Reflections on my own public education

My mother recently asked for my opinion of the education I received in Vermont public schools. My elementary and middle school (K-8 in one building) focused on creative thinking, independent projects, student-directed learning, interdisciplinary lessons, and academic-level based classes for math and reading. My high school featured small learning communities for freshman, block scheduling, daily advisories, numerous AP and honors courses, and a required community-based senior project. All strategies that I now advocate for in my professional life.

While I think I received a great education, I now recognize that all of my classmates did not receive the same quality education. As a high school student, I didn’t realize how much tracking was used  until I took a non-tracked creative writing class my senior year. A few of us rarely attended class, as we did our homework (at home); the rest of the class used the class periods to do their homework. I wonder how many of those students had potential that should have been cultivated earlier on? What was the process for selecting students for tracking?

My K-8 school provided me with a number of useful life-long skills, including the ability to debate, the ability to lead, the desire to learn and to think outside of the box. But, the school was so focused on instilling a team structure (4 classrooms with one teacher from each content area) and self-directed learning that I never learned how to take a test. While I performed well on the state standardized tests, I dreaded the SATs, ACTs and the GREs.

I agree that the lifelong skills listed above are more important than learning how to fill in a bubble test, but until all states have aligned learning standards, colleges and universities will continue to use standardized tests (and rightly so) and students need to know how to take those tests. In the long-run, I am glad that I can determine and defend an opinion, but the memories of taking any standardized test still haunt me. Is it possible to find a better balance between both types of learning?
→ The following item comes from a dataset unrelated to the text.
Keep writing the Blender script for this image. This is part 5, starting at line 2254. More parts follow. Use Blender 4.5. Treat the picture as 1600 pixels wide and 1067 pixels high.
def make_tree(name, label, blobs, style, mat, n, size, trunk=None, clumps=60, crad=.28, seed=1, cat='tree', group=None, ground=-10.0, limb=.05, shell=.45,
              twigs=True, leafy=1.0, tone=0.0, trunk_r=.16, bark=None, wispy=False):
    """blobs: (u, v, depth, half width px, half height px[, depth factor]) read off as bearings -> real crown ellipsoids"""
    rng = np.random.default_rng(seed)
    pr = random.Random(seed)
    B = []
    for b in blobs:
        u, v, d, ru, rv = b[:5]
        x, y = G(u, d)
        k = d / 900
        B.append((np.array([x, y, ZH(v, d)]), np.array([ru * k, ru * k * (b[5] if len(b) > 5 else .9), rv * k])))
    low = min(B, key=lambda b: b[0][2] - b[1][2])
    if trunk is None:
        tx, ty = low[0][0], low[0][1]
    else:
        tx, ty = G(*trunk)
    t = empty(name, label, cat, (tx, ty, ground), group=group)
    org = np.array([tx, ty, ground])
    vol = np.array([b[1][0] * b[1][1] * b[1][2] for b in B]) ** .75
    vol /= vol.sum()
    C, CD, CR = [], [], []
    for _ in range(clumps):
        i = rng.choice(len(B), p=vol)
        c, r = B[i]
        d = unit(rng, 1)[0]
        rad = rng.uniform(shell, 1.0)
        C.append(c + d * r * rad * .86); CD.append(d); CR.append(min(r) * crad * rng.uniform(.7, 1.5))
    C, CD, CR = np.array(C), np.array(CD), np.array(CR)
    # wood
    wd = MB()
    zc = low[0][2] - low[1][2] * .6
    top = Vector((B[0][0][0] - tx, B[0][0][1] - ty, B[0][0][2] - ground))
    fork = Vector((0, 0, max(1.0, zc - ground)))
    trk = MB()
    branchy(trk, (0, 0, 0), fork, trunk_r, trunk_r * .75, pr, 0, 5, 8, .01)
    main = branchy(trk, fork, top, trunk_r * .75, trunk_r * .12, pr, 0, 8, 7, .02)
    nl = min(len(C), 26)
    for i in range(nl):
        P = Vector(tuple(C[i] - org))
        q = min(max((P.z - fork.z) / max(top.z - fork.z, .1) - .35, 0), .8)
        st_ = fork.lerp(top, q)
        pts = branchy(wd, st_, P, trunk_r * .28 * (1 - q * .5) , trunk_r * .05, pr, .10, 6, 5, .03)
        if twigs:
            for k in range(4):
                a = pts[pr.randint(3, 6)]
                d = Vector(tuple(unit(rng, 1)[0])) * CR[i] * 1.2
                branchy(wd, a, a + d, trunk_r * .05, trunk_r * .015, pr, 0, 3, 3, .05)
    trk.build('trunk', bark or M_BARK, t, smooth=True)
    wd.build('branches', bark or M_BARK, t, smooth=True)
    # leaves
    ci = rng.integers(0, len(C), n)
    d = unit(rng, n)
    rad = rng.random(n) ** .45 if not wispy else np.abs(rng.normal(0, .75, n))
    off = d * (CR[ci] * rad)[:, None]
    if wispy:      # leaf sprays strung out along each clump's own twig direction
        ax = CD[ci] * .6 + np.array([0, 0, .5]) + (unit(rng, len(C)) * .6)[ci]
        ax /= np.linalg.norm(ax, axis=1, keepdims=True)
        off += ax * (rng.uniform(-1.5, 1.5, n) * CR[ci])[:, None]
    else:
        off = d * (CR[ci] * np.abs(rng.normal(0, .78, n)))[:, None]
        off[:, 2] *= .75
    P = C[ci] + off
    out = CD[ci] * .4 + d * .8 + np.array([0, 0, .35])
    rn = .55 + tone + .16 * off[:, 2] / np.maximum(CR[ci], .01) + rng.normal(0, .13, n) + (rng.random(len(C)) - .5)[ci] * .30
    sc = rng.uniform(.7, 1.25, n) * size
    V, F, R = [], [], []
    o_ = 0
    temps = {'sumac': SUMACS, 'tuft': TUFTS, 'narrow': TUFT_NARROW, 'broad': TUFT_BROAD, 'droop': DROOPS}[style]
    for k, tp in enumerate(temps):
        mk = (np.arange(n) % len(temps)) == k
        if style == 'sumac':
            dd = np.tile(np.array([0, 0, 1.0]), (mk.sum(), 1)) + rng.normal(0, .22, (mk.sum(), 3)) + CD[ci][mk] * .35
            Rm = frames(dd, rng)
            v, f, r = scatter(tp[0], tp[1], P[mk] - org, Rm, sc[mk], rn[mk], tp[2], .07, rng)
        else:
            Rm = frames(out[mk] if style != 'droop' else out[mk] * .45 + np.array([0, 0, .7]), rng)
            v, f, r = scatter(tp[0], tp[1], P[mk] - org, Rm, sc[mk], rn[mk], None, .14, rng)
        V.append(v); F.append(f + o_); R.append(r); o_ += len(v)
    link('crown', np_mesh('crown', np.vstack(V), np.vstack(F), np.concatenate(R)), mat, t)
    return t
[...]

And, for a student who received a slightly alternative public education – did standardize tests really predict my performance in college, graduate school, and beyond?

I should also note that despite the strong overall education I received (and some truly fabulous teachers), there were more than a handful of teachers who needed a great deal of help or who should not have been teaching. Even good strong school systems have weak teachers who need stronger professional development, coaching, content knowledge, and in some cases they should be removed from the classroom.

After this conversation with my mother, I wanted to know which Vermont schools receive School Improvement Grand funds. While some of the schools/districts were as I expected, I was shocked to learn that my K-8 is a Tier III SIG school. After further investigation, I discovered that while overall student performance is strong (75-80% proficiency), the performance of students with low Socio-Economic Status drops to 40-50% in both reading and math. The district “owns” the data and realizes that changes are necessary. But, their plan for the SIG funds lacks any real systemic or process changes. The district proposes additional training and coaches, yet does not address creating a better triage or early warning system for students (especially those with low-SES).

Even strong education systems have room to improve. This case also demonstrates why subgroup analysis is so important. On the surface, my old school may be doing well, but when you break down the subgroups, the school is not meeting the needs of a large percentage of the students. Student needs were not met at the elementary and middle school levels, so it’s not surprising that students entered high school with varying academic levels and were then tracked for the rest of their public school careers.